In der Vergangenheit war es so, dass es für die Träger nicht darauf ankam, ob ein Fall in acht Stunden oder in 70 Stunden bearbeitet wird. Ebenso unerheblich für die Finanzierungshöhe pro Fall ist derzeit die Anzahl der Gläubiger pro Fall. Das aber soll sich in Zukunft ändern.
Um die Rechtsgrundlage für diese Neuausrichtung in der Förderpraxis der Insolvenzberatungsstellen zu schaffen, bitte ich Sie im Namen von Herrn Kley um Zustimmung, damit die Verordnung, in der dies geregelt werden kann, durch die Landesregierung zügig verabschiedet werden kann.
Ich darf hier aber erklären, dass sich die Regierung und die sie tragenden Fraktionen darauf verständigt haben, dass die Landesregierung nach der Verabschiedung des Gesetzes die Förderung zum 1. Juli dieses Jahres auf Fallpauschalen umstellen wird. Damit haben die Träger der Insolvenzberatungsstellen die Rechtssicherheit, dass bis dahin nach zurzeit geltendem Recht gefördert wird. Im Finanzausschuss wurden am Montag die finanziellen Grundlagen hierfür geschaffen. - Vielen Dank.
Vielen Dank, Herr Minister Olbertz. Es gibt eine Frage von Frau Fischer. Möchten Sie die Frage von Frau Fischer beantworten? Vielleicht hören Sie sich die Frage erst einmal an.
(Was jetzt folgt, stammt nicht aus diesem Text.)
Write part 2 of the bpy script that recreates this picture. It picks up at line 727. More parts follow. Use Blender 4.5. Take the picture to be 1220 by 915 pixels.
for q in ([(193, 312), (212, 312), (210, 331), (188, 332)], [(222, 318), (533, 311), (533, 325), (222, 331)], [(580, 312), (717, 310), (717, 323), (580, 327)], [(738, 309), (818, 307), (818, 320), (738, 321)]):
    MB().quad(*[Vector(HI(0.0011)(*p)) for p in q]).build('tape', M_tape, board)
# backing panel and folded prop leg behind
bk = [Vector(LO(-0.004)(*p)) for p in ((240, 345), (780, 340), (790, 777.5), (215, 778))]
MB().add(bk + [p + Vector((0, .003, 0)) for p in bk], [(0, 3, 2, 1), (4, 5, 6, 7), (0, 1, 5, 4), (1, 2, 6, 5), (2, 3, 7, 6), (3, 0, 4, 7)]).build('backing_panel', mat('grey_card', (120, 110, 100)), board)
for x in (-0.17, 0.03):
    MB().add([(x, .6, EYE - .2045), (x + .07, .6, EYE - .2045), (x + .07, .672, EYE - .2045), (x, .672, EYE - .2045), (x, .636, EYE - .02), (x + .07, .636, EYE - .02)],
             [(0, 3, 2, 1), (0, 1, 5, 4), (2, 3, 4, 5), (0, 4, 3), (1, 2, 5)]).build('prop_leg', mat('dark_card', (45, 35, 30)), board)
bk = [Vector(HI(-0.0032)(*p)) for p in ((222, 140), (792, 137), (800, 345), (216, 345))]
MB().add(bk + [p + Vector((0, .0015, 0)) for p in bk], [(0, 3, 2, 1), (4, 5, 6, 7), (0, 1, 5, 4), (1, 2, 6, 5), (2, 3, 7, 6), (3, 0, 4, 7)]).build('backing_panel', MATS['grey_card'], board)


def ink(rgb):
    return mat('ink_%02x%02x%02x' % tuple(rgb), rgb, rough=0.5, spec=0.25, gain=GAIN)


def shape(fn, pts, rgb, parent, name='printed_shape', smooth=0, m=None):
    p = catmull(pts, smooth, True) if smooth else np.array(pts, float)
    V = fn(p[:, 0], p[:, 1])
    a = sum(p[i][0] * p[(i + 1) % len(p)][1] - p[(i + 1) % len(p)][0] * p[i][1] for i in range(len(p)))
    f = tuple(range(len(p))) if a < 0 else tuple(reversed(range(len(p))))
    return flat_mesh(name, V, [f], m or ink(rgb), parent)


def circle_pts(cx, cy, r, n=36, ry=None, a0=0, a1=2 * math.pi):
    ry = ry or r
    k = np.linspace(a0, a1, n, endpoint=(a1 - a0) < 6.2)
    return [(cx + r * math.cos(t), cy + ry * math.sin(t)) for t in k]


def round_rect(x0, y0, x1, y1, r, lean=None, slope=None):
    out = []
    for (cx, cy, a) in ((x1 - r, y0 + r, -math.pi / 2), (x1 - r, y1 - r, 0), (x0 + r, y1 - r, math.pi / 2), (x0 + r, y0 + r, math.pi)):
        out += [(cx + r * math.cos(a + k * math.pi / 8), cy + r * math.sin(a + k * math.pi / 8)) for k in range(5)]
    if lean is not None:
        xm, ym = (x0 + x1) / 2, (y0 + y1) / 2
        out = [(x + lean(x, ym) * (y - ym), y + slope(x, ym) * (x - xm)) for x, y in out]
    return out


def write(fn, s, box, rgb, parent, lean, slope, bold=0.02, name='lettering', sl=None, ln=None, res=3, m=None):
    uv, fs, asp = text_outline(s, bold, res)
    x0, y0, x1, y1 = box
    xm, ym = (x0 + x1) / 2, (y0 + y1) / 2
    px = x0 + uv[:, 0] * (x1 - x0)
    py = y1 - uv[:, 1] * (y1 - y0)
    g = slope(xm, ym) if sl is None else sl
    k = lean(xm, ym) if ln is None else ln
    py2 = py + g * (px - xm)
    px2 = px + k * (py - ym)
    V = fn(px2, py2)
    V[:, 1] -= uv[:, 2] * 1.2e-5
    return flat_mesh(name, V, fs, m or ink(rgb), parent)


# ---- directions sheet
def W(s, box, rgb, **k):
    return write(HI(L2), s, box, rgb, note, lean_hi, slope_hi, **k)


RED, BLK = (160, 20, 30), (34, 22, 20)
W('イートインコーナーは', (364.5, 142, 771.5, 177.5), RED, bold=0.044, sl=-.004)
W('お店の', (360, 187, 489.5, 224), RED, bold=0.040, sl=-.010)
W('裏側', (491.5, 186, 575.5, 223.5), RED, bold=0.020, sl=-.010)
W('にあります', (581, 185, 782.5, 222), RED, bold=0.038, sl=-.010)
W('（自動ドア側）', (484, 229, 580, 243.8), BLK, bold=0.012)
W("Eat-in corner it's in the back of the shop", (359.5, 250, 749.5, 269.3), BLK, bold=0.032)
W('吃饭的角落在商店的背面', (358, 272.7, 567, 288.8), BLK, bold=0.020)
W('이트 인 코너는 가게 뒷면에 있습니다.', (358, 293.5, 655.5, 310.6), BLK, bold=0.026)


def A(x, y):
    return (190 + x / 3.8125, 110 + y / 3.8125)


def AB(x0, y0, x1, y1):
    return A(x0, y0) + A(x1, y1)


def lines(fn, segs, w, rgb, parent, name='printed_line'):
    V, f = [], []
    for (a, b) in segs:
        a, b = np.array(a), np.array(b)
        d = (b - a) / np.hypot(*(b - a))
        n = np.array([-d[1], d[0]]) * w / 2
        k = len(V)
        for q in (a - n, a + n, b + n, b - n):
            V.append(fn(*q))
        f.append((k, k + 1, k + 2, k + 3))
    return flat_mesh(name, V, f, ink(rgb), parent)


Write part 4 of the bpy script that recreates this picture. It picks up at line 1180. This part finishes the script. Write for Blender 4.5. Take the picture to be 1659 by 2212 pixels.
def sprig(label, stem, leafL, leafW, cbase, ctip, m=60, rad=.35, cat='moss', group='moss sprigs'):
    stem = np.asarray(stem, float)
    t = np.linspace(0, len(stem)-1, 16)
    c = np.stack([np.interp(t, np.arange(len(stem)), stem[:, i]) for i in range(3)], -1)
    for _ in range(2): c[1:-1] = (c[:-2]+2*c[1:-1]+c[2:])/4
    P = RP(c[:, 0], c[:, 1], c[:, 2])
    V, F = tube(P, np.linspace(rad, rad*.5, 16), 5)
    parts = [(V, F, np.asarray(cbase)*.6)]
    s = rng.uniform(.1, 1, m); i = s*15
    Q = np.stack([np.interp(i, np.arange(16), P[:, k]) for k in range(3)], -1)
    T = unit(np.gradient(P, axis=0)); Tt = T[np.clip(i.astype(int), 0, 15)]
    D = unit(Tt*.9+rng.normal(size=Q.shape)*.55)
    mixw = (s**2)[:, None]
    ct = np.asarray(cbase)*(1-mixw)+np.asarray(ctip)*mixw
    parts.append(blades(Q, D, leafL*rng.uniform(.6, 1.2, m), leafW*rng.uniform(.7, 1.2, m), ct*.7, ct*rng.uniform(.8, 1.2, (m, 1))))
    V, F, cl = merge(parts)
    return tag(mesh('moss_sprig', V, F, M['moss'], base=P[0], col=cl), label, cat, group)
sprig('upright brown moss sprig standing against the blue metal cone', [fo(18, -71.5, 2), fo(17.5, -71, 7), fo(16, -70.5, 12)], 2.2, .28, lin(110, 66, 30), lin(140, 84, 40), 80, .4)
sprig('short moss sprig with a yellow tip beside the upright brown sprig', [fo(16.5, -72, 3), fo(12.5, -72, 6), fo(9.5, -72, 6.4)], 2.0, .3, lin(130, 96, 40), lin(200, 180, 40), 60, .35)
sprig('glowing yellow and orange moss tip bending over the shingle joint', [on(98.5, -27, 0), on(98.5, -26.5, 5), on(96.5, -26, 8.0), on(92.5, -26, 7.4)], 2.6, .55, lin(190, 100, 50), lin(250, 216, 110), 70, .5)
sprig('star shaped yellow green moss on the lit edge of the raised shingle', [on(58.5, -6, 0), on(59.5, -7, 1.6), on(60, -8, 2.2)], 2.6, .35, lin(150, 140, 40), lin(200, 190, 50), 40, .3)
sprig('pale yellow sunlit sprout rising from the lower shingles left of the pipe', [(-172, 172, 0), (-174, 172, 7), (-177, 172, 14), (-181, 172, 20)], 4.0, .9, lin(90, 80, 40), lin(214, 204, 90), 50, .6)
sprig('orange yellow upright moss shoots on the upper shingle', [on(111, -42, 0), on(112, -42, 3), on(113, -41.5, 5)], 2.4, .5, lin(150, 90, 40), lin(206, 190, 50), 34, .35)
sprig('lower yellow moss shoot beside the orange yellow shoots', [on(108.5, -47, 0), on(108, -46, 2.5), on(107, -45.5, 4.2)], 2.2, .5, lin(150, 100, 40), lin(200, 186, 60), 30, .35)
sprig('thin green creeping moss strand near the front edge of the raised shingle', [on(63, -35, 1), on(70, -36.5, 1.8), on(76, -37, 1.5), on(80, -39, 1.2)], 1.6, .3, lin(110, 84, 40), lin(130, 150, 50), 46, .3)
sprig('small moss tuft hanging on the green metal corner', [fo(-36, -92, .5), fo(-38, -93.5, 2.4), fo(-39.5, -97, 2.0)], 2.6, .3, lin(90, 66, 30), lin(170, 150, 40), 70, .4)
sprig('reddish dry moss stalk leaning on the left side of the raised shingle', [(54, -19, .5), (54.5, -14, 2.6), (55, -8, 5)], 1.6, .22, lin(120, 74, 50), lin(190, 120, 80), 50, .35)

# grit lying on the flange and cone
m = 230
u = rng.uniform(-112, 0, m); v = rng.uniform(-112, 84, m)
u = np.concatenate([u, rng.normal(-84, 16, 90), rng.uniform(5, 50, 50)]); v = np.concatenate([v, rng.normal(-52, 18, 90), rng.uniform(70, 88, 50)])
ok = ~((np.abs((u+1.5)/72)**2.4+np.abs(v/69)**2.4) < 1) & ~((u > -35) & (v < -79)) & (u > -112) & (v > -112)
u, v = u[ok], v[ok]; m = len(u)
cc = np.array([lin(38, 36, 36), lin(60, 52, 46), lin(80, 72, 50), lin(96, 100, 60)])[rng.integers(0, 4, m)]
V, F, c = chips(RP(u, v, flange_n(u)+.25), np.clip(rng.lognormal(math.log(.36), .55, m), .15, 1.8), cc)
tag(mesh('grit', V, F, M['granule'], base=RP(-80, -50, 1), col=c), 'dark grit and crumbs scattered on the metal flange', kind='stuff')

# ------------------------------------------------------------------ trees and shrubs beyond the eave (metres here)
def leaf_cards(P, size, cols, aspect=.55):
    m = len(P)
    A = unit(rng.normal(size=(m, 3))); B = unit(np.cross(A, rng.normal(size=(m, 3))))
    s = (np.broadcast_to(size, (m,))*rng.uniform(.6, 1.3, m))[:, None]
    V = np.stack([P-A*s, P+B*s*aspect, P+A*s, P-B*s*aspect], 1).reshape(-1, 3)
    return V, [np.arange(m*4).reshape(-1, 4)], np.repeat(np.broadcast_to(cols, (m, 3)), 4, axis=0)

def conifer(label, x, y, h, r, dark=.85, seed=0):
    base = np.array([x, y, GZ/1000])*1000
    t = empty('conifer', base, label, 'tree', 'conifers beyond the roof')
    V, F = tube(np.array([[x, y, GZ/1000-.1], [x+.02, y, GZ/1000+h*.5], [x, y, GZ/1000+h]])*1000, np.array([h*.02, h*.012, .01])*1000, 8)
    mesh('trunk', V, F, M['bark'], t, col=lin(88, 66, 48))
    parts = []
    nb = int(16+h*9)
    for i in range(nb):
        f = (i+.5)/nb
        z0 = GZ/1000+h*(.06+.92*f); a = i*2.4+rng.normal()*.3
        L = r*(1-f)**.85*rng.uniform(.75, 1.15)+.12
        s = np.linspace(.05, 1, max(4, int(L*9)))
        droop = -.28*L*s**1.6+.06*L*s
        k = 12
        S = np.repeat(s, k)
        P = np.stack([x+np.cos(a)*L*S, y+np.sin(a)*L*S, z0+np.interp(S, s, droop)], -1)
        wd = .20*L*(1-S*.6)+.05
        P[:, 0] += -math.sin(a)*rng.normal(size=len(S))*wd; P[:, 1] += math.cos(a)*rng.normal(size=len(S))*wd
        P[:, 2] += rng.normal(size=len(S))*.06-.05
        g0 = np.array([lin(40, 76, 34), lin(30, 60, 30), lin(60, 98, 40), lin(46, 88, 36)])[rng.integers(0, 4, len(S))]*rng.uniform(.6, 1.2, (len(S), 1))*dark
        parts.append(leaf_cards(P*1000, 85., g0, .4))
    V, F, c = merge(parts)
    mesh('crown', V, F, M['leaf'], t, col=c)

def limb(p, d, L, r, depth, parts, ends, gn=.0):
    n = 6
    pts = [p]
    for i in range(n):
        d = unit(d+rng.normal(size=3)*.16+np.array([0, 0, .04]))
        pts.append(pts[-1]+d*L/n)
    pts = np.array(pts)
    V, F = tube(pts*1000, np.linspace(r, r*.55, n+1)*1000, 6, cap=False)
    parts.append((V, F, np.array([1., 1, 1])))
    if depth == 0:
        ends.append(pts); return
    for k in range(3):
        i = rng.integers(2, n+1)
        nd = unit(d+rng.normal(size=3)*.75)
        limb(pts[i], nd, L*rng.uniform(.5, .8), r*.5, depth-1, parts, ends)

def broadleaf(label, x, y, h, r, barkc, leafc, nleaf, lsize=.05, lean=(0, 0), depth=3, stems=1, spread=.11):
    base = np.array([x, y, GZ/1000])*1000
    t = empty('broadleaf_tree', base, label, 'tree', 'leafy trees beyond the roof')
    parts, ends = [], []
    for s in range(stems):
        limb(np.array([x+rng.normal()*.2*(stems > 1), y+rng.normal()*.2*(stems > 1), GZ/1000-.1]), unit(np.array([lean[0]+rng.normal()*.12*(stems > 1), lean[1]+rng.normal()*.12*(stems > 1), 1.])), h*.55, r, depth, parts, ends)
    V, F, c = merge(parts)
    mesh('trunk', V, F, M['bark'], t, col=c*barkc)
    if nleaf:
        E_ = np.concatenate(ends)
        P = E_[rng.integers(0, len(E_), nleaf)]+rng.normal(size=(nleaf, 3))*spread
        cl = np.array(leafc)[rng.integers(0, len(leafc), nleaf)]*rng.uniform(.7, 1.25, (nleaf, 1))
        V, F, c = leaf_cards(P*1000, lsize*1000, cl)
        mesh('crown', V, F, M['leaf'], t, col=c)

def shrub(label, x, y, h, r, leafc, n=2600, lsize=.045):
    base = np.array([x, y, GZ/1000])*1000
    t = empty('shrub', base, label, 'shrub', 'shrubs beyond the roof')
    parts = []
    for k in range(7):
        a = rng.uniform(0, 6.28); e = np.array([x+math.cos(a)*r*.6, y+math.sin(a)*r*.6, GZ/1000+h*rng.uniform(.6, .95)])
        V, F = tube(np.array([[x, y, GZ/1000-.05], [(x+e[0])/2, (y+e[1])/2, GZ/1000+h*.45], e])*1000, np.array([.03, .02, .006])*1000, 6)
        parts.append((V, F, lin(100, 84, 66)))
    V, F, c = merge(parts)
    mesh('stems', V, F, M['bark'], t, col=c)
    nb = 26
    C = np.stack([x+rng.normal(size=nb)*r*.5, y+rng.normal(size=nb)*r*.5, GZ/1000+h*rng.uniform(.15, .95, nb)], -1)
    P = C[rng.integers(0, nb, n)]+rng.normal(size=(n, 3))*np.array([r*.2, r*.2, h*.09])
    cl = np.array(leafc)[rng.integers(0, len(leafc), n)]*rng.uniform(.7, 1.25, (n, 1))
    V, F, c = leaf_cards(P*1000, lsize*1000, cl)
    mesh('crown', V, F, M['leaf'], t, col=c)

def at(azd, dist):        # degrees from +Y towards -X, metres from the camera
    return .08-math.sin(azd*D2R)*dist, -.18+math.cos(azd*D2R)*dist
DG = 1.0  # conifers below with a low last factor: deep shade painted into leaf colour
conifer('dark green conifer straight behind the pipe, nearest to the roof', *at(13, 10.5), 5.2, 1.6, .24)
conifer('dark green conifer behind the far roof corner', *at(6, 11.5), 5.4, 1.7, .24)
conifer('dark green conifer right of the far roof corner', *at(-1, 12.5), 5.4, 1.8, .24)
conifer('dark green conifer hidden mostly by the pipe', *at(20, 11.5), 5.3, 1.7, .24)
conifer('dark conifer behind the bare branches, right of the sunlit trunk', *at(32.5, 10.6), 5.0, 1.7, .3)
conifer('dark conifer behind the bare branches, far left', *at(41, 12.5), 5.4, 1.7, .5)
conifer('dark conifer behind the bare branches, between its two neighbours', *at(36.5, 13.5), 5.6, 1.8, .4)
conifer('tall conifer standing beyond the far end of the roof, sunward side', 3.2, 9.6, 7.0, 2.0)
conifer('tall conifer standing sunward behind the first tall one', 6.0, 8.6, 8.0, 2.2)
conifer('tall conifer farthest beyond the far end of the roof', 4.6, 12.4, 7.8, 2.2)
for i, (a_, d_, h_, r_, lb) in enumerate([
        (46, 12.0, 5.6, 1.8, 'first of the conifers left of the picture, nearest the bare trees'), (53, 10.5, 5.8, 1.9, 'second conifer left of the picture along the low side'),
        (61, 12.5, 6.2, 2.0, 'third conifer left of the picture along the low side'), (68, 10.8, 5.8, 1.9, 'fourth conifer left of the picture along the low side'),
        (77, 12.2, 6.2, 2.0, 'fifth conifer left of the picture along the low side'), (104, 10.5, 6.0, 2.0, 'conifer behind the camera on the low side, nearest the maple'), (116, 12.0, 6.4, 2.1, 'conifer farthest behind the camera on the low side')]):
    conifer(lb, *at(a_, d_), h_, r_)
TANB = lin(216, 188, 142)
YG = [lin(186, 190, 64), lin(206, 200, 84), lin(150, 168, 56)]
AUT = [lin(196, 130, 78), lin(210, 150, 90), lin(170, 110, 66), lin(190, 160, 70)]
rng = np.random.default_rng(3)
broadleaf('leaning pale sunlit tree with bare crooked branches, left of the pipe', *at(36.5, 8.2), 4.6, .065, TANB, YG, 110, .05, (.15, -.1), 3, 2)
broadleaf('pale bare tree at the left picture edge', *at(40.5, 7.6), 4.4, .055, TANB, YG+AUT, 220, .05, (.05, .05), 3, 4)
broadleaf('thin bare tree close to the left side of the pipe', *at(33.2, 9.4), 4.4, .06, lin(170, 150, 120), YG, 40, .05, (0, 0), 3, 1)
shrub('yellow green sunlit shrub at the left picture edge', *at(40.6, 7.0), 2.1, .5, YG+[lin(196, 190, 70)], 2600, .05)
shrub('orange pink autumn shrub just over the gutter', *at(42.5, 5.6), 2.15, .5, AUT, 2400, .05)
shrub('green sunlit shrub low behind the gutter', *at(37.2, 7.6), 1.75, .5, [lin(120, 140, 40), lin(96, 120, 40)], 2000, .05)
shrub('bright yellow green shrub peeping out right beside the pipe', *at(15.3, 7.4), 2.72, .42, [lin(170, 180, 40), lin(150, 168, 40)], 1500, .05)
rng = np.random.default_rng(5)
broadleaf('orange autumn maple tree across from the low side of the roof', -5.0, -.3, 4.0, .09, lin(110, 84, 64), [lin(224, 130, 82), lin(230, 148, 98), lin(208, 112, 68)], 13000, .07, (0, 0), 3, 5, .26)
Sie haben auf den Text verwiesen und dann das Ziel des Gesetzes formuliert. Meinen Sie nicht, dass der Inhalt des Gesetzes seinem Ziel widerspricht? Denn wenn mein Erfolg belohnt wird, suche ich mir doch nur solche Klienten aus, bei denen ich mit einem Erfolg rechnen kann. Ich suche mir also Fälle mit möglichst wenigen Beteiligten oder mit möglichst geringen Schulden. Alles andere überweise ich an die Gerichte.
Das wollen wir eigentlich nicht. Wir wollen die außergerichtliche Einigung erzielen. Ich gehe davon aus, dass sich bei dem jetzigen Wortlaut des Gesetzes die Beratungsstellen die leichteren Fällen aussuchen, damit sie einen Bonus bekommen, wenn sie Erfolg haben. Die schwierigeren Fälle werden die Gerichte entscheiden
Sehr geehrte Frau Fischer, Ihre Frage geht natürlich von einer Hypothese aus, die ich nicht teile, nämlich der, dass sich die Verantwortlichen ihrer Verantwortung in der Behandlung solcher Fälle nicht bewusst sind und deswegen - ich sage es einmal so - ein ziemlich problematisches Kalkül vor eine verantwortliche Handhabung der Aufgabenlösung stellen. Ich traue den damit befassten Kolleginnen und Kollegen zu, dass sie diesen Weg nicht beschreiten.
Vielen Dank, Herr Minister. - Meine Damen und Herren! Bevor wir in die Debatte der Fraktionen eintreten, haben wir die Freude, auf der Südtribüne Damen und Herren der Industriegewerkschaft Bergbau und vom Bergmannsverein Harbke begrüßen zu können.